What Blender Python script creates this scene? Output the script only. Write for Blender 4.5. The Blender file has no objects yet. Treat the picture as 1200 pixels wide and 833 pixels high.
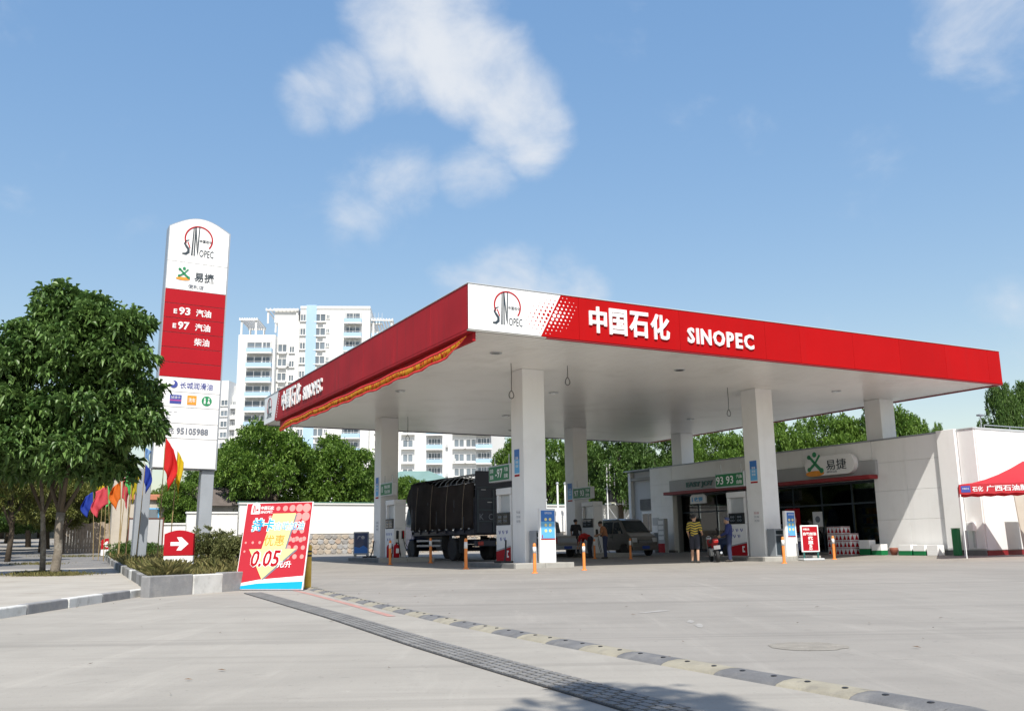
import bpy, bmesh, math, random
import numpy as np
from mathutils import Vector, Matrix, Euler
random.seed(7); rng = np.random.default_rng(7)
scene = bpy.context.scene
COL = scene.collection
R = math.radians
PI = math.pi

# ------------------------------------------------------------------ camera, sky, sun, exposure
cam_d = bpy.data.cameras.new('camera'); cam = bpy.data.objects.new('camera', cam_d); COL.objects.link(cam)
scene.camera = cam
cam_d.sensor_width = 36; cam_d.lens = 36 * 1098.5 / 1200; cam_d.clip_start = .05; cam_d.clip_end = 5000
PITCH, ROLL, CAMH = R(11.312), R(.851), .817
fwd = Vector((0, math.cos(PITCH), math.sin(PITCH))); up0 = Vector((0, -math.sin(PITCH), math.cos(PITCH))); rt0 = Vector((1, 0, 0))
cx = rt0 * math.cos(ROLL) - up0 * math.sin(ROLL); cy = rt0 * math.sin(ROLL) + up0 * math.cos(ROLL)
cam.matrix_world = Matrix(((cx.x, cy.x, -fwd.x, 0), (cx.y, cy.y, -fwd.y, 0), (cx.z, cy.z, -fwd.z, CAMH), (0, 0, 0, 1)))

# the station's own grid: e1 along the front fascia, e2 away from the road
HD = R(61.565); E1 = Vector((math.sin(HD), math.cos(HD), 0)); E2 = Vector((-math.cos(HD), math.sin(HD), 0)); PHI = PI / 2 - HD

SUN_K = .42
travel = (E2 + SUN_K * E1); tan_el = 1.435 / travel.length
travel.z = -1.435
SUN_EL = math.atan(tan_el); to_sun = -travel; SUN_ROT = math.atan2(to_sun.x, to_sun.y)
sun_d = bpy.data.lights.new('sun', 'SUN'); sun_d.energy = 5.0; sun_d.angle = R(.55); sun_d.color = (1, .95, .86)
sun = bpy.data.objects.new('sun', sun_d); COL.objects.link(sun); sun.location = (0, -20, 60)
sun.rotation_euler = travel.to_track_quat('-Z', 'Y').to_euler()

world = bpy.data.worlds.new('World'); scene.world = world; world.use_nodes = True
nt = world.node_tree; nt.nodes.clear()
def wn(t, **k):
    n = nt.nodes.new(t)
    for a, b in k.items(): setattr(n, a, b)
    return n
wl = nt.links.new
sky = wn('ShaderNodeTexSky', sky_type='NISHITA'); sky.sun_disc = False; sky.sun_elevation = SUN_EL; sky.sun_rotation = SUN_ROT
sky.air_density = 1.25; sky.dust_density = 1.2; sky.ozone_density = .25; sky.altitude = 50
bg = wn('ShaderNodeBackground'); bg.inputs[1].default_value = .15
wo = wn('ShaderNodeOutputWorld'); wl(bg.outputs[0], wo.inputs[0])
tc = wn('ShaderNodeTexCoord')
def math_n(op, a, b=None, c=None, clamp=False):
    n = wn('ShaderNodeMath', operation=op, use_clamp=clamp)
    for i, x in enumerate((a, b, c)):
        if x is None: continue
        if isinstance(x, (int, float)): n.inputs[i].default_value = x
        else: wl(x, n.inputs[i])
    return n.outputs[0]
def noise_n(scale, detail, rough, dist=0, vec=None):
    n = wn('ShaderNodeTexNoise'); n.inputs['Scale'].default_value = scale; n.inputs['Detail'].default_value = detail
    n.inputs['Roughness'].default_value = rough; n.inputs['Distortion'].default_value = dist
    wl(vec if vec is not None else tc.outputs['Generated'], n.inputs['Vector']); return n.outputs['Fac']
def pix_dir(u, v):                      # direction of a place in the sky
    U = u - 600; V = 416.5 - v
    return (fwd * 1098.5 + cx * U + cy * V).normalized()
mp = wn('ShaderNodeMapping'); mp.inputs['Scale'].default_value = (1, 1, 1.25); wl(tc.outputs['Generated'], mp.inputs[0])
fb = noise_n(9.0, 12, .58, .25, mp.outputs[0])
fb2 = noise_n(2.2, 4, .5, .3, mp.outputs[0])
boost = None
# cumulus banks seen in this part of the sky: (place, angular radius in degrees, weight)
CLOUDS = [((470, 15), 4.6, .50), ((530, 42), 4.8, .66), ((555, 80), 4.8, .70), ((600, 118), 4.3, .66), ((632, 152), 3.3, .56), ((480, 85), 4.0, .36), ((400, 100), 3.2, .42), ((355, 122), 2.6, .40), ((465, 210), 3.8, .34), ((550, 208), 3.2, .30), ((430, 235), 3.2, .28),
          ((450, 272), 2.6, .26), ((410, 300), 2.6, .2), ((1160, 25), 4.6, .42), ((1185, 130), 2.4, .25), ((590, 326), 3.8, .50), ((665, 336), 3.2, .46), ((535, 335), 2.8, .44), ((15, 250), 2.4, .22), ((1195, 400), 5, .18), ((1290, 60), 8, .25), ((-150, 60), 9, .2), ((900, -160), 9, .25), ((1500, 300), 12, .25)]
for (p, rad, wgt) in CLOUDS:
    d = pix_dir(*p)
    vm = wn('ShaderNodeVectorMath', operation='DOT_PRODUCT'); wl(tc.outputs['Generated'], vm.inputs[0]); vm.inputs[1].default_value = d
    mr = wn('ShaderNodeMapRange', interpolation_type='SMOOTHSTEP'); mr.inputs['From Min'].default_value = math.cos(R(rad)); mr.inputs['From Max'].default_value = 1.0
    mr.inputs['To Min'].default_value = 0; mr.inputs['To Max'].default_value = wgt; wl(vm.outputs['Value'], mr.inputs['Value'])
    boost = mr.outputs[0] if boost is None else math_n('MAXIMUM', boost, mr.outputs[0])
dens0 = math_n('ADD', math_n('MULTIPLY_ADD', fb, 1.35, -.19), boost)
dens0 = math_n('ADD', dens0, math_n('MULTIPLY', math_n('SUBTRACT', fb2, .5), .3))
mr = wn('ShaderNodeMapRange', interpolation_type='SMOOTHSTEP'); wl(dens0, mr.inputs['Value'])
mr.inputs['From Min'].default_value = .60; mr.inputs['From Max'].default_value = 1.34; mr.inputs['To Max'].default_value = .95
gm = wn('ShaderNodeGamma'); gm.inputs[1].default_value = .42; wl(sky.outputs[0], gm.inputs[0])      # a clear, evenly blue noon sky
hv = wn('ShaderNodeHueSaturation'); hv.inputs['Saturation'].default_value = 2.2; hv.inputs['Value'].default_value = 2.14; hv.inputs['Hue'].default_value = .509; wl(gm.outputs[0], hv.inputs['Color'])
cl = wn('ShaderNodeMix', data_type='RGBA'); wl(mr.outputs[0], cl.inputs['Factor']); wl(hv.outputs[0], cl.inputs['A'])
cl.inputs['B'].default_value = (4.25, 4.45, 4.75, 1)
wl(cl.outputs['Result'], bg.inputs[0])

scene.view_settings.view_transform = 'Standard'; scene.view_settings.look = 'None'
scene.view_settings.gamma = 1; scene.view_settings.exposure = .32
scene.cycles.max_bounces = 7; scene.cycles.diffuse_bounces = 4; scene.cycles.use_denoising = True; scene.cycles.transparent_max_bounces = 6
scene.cycles.sample_clamp_indirect = 6

# ------------------------------------------------------------------ helpers
def W(a, b, z=0.0): return E1 * a + E2 * b + Vector((0, 0, z))
def loc_ab(x, y): return x * E1.x + y * E1.y, x * E2.x + y * E2.y
def sm(t):
    t = max(0., min(1., t)); return t * t * (3 - 2 * t)
def hgt_ab(a, b):                        # the lie of the land: rises gently towards the back and along the street
    z = .00025 * max(0., min(b, 110) - 22) ** 2 + max(0., min(b, 160) - 110) * .03
    return z + .1 * sm((a - 29.5) / 3) * (1 - sm((b - 40) / 8))
def hgt(x, y): return hgt_ab(*loc_ab(x, y))

def mat(name, col, rough=.6, var=.1, scale=3., metal=0., spec=.5, bump=0., bscale=None, dirt=None, streak=0., coat=0.):
    """procedural: base colour with soft variation, optional stains (dirt = colour, amount, scale), rain streaks and fine relief"""
    m = bpy.data.materials.new(name); m.use_nodes = True; t = m.node_tree; b = t.nodes['Principled BSDF']; L = t.links.new
    b.inputs['Roughness'].default_value = rough; b.inputs['Metallic'].default_value = metal; b.inputs['Specular IOR Level'].default_value = spec
    if coat: b.inputs['Coat Weight'].default_value = coat
    g = t.nodes.new('ShaderNodeNewGeometry')
    def nz(sc, det=4, vec=None, rg=.55):
        n = t.nodes.new('ShaderNodeTexNoise'); n.inputs['Scale'].default_value = sc; n.inputs['Detail'].default_value = det; n.inputs['Roughness'].default_value = rg
        L(vec if vec is not None else g.outputs['Position'], n.inputs['Vector']); return n.outputs['Fac']
    hsv = t.nodes.new('ShaderNodeHueSaturation'); hsv.inputs['Color'].default_value = (*col, 1)
    mr = t.nodes.new('ShaderNodeMapRange'); mr.inputs['From Min'].default_value = .3; mr.inputs['From Max'].default_value = .7
    mr.inputs['To Min'].default_value = 1 - var; mr.inputs['To Max'].default_value = 1 + var
    L(nz(scale), mr.inputs['Value']); L(mr.outputs[0], hsv.inputs['Value'])
    out = hsv.outputs[0]
    def blend(fac, c2):
        nonlocal out
        x = t.nodes.new('ShaderNodeMix'); x.data_type = 'RGBA'; L(fac, x.inputs['Factor']); L(out, x.inputs['A']); x.inputs['B'].default_value = (*c2, 1); out = x.outputs['Result']
    if dirt:
        dc, amt, ds = dirt
        q = t.nodes.new('ShaderNodeMapRange'); q.interpolation_type = 'SMOOTHSTEP'; q.inputs['From Min'].default_value = .48; q.inputs['From Max'].default_value = .75; q.inputs['To Max'].default_value = amt
        L(nz(ds, 6, None, .62), q.inputs['Value']); blend(q.outputs[0], dc)
    if streak:
        mpn = t.nodes.new('ShaderNodeMapping'); mpn.inputs['Scale'].default_value = (2.2, 2.2, .12); L(g.outputs['Position'], mpn.inputs[0])
        q = t.nodes.new('ShaderNodeMapRange'); q.inputs['From Min'].default_value = .52; q.inputs['From Max'].default_value = .8; q.inputs['To Max'].default_value = streak
        L(nz(1.6, 5, mpn.outputs[0], .6), q.inputs['Value']); blend(q.outputs[0], tuple(c * .35 + .02 for c in col))
    L(out, b.inputs['Base Color'])
    if bump:
        bn = t.nodes.new('ShaderNodeBump'); bn.inputs['Strength'].default_value = bump; bn.inputs['Distance'].default_value = .02
        L(nz(bscale or scale * 8, 5), bn.inputs['Height']); L(bn.outputs[0], b.inputs['Normal'])
    return m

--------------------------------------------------

With the pictures left out, restate word for word every line of the data above, from the first down to the line that contains "PI = math.pi".

What Blender Python script creates this scene? Output the script only. Write for Blender 4.5. The Blender file has no objects yet. Treat the picture as 1200 pixels wide and 833 pixels high.
import bpy, bmesh, math, random
import numpy as np
from mathutils import Vector, Matrix, Euler
random.seed(7); rng = np.random.default_rng(7)
scene = bpy.context.scene
COL = scene.collection
R = math.radians
PI = math.pi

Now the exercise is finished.